Site leader Scott Moore and Cyrus Krohn, a top lieutenant, had previously worked together at Yahoo and even teamed on a business plan for a local news product. Reunited by Microsoft, they looked over their options and one thing always stood out: local.

“Our research shows that local is the No. 1 unmet need, regardless of publisher,” noted Krohn, who previously ran Slate for Microsoft, Yahoo elections and most recently the Republican National Committee’s digital effort. Most local sites are pretty much limited to “event listings and restaurant listings,” he said.

To that end, a new site has been developed in a six-month time frame that has upgraded Local from the increasingly out-of-date and limited “MSN City Guides” to “Local Edition,” a  new curated section broken down into “Local News” and “Local Events” and prominently featured on the home page. The site has been rolled out to 1 percent of its user base this week. The bulk of the user base will get the site within two months.

Even in its early iterations, the site has localized every link for 44,000 ZIP codes. It is also fed by Bing search and maps, as well as local news by MSNBC.com and Bing News. It also includes partnerships with Fox Sports, WDT (weather), Zvents, MSN Autos and Yellowpages.com. Scout, Fox’s high school sports site, will soon be added as well.
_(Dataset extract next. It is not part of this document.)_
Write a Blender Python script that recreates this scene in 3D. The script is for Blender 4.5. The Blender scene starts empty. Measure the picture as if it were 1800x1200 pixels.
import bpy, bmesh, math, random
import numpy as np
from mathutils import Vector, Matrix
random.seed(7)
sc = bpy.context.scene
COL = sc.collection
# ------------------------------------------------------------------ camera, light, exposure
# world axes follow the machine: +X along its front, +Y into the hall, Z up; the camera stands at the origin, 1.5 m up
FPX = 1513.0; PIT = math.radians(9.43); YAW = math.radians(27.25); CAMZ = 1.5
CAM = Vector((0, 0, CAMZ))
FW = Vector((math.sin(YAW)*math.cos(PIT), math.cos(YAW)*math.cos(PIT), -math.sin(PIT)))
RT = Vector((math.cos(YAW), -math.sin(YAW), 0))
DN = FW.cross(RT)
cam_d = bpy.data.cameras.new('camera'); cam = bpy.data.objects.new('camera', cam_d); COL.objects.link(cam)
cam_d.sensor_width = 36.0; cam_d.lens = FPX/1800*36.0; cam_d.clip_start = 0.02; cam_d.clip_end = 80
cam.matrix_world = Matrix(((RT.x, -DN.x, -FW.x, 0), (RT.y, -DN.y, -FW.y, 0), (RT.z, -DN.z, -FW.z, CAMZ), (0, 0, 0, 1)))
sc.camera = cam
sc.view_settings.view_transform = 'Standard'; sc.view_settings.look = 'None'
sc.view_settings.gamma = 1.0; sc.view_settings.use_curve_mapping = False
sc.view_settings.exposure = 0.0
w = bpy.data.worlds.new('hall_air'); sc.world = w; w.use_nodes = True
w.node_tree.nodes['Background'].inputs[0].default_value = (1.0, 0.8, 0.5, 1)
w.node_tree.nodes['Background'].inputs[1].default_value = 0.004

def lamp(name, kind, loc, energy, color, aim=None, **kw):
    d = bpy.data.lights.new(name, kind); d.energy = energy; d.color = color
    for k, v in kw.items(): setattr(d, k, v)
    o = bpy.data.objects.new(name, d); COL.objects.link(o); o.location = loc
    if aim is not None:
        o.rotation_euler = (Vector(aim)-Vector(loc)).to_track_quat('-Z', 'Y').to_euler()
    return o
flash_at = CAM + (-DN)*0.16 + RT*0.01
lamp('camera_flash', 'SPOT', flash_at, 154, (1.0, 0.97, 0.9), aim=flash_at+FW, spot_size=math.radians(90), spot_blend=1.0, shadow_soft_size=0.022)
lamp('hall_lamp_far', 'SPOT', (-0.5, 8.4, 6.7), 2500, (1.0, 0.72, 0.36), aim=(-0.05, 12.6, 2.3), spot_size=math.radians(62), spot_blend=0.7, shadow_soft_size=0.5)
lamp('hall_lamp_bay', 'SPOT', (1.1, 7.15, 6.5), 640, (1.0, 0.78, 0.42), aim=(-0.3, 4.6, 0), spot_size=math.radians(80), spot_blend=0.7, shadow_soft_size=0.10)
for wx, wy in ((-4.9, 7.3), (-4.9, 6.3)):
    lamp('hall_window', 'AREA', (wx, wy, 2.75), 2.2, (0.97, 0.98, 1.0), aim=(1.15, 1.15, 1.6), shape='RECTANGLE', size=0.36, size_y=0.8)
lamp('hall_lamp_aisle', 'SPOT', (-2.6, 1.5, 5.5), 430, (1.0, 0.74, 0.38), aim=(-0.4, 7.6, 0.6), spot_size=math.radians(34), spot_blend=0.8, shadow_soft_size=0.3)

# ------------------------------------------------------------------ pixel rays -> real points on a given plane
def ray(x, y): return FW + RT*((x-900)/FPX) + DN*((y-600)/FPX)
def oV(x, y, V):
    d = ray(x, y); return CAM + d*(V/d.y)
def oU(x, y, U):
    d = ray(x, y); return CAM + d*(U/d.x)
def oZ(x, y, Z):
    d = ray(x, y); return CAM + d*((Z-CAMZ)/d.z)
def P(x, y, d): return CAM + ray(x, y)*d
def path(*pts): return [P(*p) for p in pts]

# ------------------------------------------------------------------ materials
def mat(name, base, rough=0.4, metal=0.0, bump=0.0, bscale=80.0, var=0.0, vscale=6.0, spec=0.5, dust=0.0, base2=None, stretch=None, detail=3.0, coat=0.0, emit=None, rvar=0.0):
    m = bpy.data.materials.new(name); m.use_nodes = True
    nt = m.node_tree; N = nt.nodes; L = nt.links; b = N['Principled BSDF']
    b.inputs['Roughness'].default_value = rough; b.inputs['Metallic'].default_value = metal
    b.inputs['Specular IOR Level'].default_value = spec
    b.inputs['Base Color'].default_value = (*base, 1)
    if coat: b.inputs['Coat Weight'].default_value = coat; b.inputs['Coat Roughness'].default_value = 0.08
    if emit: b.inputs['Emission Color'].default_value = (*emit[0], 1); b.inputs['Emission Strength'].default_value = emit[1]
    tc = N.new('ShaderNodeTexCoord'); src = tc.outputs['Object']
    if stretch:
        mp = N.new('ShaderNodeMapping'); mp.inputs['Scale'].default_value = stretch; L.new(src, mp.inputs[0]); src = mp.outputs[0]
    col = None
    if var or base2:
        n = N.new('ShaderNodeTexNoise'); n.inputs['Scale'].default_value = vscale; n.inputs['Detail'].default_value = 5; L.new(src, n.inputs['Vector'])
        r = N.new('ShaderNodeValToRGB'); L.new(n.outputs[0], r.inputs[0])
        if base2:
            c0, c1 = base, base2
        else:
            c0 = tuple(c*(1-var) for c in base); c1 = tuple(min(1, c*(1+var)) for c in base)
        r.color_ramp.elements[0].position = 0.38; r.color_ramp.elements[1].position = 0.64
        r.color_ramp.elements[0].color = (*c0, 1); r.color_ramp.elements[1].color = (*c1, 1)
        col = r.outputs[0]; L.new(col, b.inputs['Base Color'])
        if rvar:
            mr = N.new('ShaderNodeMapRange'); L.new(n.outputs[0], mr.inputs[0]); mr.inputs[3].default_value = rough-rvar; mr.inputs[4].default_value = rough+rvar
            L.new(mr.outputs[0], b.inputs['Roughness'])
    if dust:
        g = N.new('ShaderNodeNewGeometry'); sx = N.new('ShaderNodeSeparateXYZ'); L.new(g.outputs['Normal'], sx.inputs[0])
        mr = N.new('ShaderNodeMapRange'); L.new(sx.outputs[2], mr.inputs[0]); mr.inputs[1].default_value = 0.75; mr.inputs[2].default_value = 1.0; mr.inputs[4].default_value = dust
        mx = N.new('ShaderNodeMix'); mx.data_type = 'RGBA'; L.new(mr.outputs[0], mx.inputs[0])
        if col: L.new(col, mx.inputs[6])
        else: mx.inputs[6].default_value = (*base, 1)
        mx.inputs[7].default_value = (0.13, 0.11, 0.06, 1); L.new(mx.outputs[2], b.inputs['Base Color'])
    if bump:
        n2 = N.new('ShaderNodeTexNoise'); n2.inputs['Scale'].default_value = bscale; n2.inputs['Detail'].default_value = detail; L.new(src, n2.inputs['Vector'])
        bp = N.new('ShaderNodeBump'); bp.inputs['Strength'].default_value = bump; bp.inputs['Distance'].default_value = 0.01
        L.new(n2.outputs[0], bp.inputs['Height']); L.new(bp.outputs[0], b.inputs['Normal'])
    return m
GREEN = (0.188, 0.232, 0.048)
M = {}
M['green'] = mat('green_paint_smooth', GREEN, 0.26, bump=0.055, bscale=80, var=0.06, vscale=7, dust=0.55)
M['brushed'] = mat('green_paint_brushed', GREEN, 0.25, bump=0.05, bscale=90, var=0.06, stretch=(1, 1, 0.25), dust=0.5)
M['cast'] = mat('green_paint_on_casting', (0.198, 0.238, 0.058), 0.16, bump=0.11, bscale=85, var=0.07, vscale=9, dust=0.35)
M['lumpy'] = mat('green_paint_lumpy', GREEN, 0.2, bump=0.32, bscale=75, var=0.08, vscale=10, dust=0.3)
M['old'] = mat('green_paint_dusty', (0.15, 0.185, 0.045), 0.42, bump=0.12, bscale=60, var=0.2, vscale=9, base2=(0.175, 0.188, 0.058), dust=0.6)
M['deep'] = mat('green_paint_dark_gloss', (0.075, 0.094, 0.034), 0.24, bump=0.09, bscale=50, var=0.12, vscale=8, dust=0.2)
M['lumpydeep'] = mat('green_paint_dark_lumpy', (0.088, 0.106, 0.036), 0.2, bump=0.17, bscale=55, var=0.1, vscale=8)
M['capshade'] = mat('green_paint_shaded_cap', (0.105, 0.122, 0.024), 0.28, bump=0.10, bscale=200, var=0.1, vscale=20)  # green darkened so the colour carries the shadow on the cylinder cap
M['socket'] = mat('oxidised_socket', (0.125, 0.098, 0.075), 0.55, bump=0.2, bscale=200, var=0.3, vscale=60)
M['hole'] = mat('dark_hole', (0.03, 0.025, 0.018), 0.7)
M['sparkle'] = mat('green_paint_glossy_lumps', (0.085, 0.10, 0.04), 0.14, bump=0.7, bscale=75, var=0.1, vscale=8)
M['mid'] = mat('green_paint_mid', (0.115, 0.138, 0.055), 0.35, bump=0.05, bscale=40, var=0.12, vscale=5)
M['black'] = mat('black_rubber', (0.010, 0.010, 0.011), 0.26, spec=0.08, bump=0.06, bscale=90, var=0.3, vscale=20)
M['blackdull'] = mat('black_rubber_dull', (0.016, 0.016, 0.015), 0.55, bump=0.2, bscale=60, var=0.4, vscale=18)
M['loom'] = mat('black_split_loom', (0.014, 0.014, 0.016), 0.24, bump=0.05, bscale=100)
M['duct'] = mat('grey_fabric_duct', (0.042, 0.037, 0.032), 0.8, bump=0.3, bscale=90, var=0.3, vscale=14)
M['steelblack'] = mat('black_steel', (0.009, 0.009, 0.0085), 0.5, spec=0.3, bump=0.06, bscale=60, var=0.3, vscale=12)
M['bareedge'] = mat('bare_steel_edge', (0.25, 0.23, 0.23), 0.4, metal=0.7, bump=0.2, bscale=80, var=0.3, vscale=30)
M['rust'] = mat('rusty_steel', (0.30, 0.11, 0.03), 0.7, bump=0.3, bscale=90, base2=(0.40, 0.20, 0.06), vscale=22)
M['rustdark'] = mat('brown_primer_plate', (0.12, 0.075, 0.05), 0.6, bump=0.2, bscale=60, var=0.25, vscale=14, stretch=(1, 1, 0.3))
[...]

It is likely that MSNBC’s recently acquired EveryBlock, a hyperlocal data provider, will be integrated too. Twitter and Facebook feeds will also be brought in to provide live search feeds. Twitter’s live search feeds are being tried out by Yahoo and Google as well. Facebook feeds, at this point, are unique to MSN.

Krohn notes that the development team has been deliberately kept small. “It’s just me and two other people on the media team,” he says. But the team has been working closely with the very large team in MSN engineering and other parts of Microsoft.

In fact, the integration with MSN is seen by Krohn as a major differentiation with other sites. It will let the site broaden categories and let users see all their needs “all in one sitting,” he said. To the best of his knowledge, MapQuest is the only other portal that approaches the same level of integration between search and content.

The development process, however, hasn’t always been easy. Sports, for instance, has been very complex to assign local feeds too, says Krohn. This is compounded by limited personalization on the site, which really doesn’t go beyond ZIP code. Green Bay Packers and Pittsburgh Steelers fans, for instance, have moved to other parts of the country; people in places like the Dakotas and Hawaii don’t have professional sports.

Localization has also been tough for ZIP codes where people live closer to a town with a different name. The default on my neighborhood, for instance, was set for the main town, eight miles away. That wasn’t useful. But it was easy to manually override the default with more local store and restaurant listings.

While the site is still in development, Krohn says he thinks it is a good start. The long-term vision, however, is to provide a “true hyperlocal or neighborhod level” site that weaves in social media, tweets from neighborhoods and is blog-centric.

Moore and Krohn are doing a joint keynote on Day 1 at ILM:09, which runs Dec. 9-11.